Directions for this task:
Repeat the listing in full, exactly as it stands.
— Begin —
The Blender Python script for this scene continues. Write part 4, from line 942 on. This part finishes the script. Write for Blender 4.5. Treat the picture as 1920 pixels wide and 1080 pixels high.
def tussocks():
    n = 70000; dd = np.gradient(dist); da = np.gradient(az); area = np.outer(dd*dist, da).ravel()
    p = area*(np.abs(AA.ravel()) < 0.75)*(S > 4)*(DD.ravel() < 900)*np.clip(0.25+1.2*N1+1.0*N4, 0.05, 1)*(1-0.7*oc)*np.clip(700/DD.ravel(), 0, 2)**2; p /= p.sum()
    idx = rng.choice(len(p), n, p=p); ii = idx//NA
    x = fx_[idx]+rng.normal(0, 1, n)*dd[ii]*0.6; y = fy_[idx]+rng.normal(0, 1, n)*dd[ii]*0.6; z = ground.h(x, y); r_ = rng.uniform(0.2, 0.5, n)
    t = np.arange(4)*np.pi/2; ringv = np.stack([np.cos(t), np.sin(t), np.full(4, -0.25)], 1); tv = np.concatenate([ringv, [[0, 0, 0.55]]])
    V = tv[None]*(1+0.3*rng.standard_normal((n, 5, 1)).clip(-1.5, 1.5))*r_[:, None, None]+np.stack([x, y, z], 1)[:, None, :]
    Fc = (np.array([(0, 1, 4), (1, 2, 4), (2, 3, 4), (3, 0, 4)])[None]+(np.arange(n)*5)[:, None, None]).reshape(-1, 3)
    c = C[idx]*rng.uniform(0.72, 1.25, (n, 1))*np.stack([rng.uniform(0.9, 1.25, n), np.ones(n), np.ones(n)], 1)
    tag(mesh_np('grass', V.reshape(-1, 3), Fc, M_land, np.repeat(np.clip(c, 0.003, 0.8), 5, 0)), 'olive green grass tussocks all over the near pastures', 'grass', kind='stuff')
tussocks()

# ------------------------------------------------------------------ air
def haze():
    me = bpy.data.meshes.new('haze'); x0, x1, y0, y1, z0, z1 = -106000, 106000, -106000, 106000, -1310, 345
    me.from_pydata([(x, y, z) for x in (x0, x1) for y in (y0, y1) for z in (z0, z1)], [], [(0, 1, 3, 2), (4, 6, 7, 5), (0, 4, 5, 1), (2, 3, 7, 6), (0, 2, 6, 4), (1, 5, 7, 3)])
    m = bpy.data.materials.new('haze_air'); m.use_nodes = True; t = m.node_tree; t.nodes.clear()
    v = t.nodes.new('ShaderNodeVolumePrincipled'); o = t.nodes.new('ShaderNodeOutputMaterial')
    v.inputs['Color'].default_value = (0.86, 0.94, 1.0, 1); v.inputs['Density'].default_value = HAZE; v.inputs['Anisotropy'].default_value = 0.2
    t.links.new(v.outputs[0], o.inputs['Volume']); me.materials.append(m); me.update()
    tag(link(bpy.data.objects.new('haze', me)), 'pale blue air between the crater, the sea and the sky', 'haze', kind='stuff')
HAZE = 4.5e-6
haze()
— End —
Solution to this task:
The Blender Python script for this scene continues. Write part 4, from line 942 on. This part finishes the script. Write for Blender 4.5. Treat the picture as 1920 pixels wide and 1080 pixels high.
def tussocks():
    n = 70000; dd = np.gradient(dist); da = np.gradient(az); area = np.outer(dd*dist, da).ravel()
    p = area*(np.abs(AA.ravel()) < 0.75)*(S > 4)*(DD.ravel() < 900)*np.clip(0.25+1.2*N1+1.0*N4, 0.05, 1)*(1-0.7*oc)*np.clip(700/DD.ravel(), 0, 2)**2; p /= p.sum()
    idx = rng.choice(len(p), n, p=p); ii = idx//NA
    x = fx_[idx]+rng.normal(0, 1, n)*dd[ii]*0.6; y = fy_[idx]+rng.normal(0, 1, n)*dd[ii]*0.6; z = ground.h(x, y); r_ = rng.uniform(0.2, 0.5, n)
    t = np.arange(4)*np.pi/2; ringv = np.stack([np.cos(t), np.sin(t), np.full(4, -0.25)], 1); tv = np.concatenate([ringv, [[0, 0, 0.55]]])
    V = tv[None]*(1+0.3*rng.standard_normal((n, 5, 1)).clip(-1.5, 1.5))*r_[:, None, None]+np.stack([x, y, z], 1)[:, None, :]
    Fc = (np.array([(0, 1, 4), (1, 2, 4), (2, 3, 4), (3, 0, 4)])[None]+(np.arange(n)*5)[:, None, None]).reshape(-1, 3)
    c = C[idx]*rng.uniform(0.72, 1.25, (n, 1))*np.stack([rng.uniform(0.9, 1.25, n), np.ones(n), np.ones(n)], 1)
    tag(mesh_np('grass', V.reshape(-1, 3), Fc, M_land, np.repeat(np.clip(c, 0.003, 0.8), 5, 0)), 'olive green grass tussocks all over the near pastures', 'grass', kind='stuff')
tussocks()

# ------------------------------------------------------------------ air
def haze():
    me = bpy.data.meshes.new('haze'); x0, x1, y0, y1, z0, z1 = -106000, 106000, -106000, 106000, -1310, 345
    me.from_pydata([(x, y, z) for x in (x0, x1) for y in (y0, y1) for z in (z0, z1)], [], [(0, 1, 3, 2), (4, 6, 7, 5), (0, 4, 5, 1), (2, 3, 7, 6), (0, 2, 6, 4), (1, 5, 7, 3)])
    m = bpy.data.materials.new('haze_air'); m.use_nodes = True; t = m.node_tree; t.nodes.clear()
    v = t.nodes.new('ShaderNodeVolumePrincipled'); o = t.nodes.new('ShaderNodeOutputMaterial')
    v.inputs['Color'].default_value = (0.86, 0.94, 1.0, 1); v.inputs['Density'].default_value = HAZE; v.inputs['Anisotropy'].default_value = 0.2
    t.links.new(v.outputs[0], o.inputs['Volume']); me.materials.append(m); me.update()
    tag(link(bpy.data.objects.new('haze', me)), 'pale blue air between the crater, the sea and the sky', 'haze', kind='stuff')
HAZE = 4.5e-6
haze()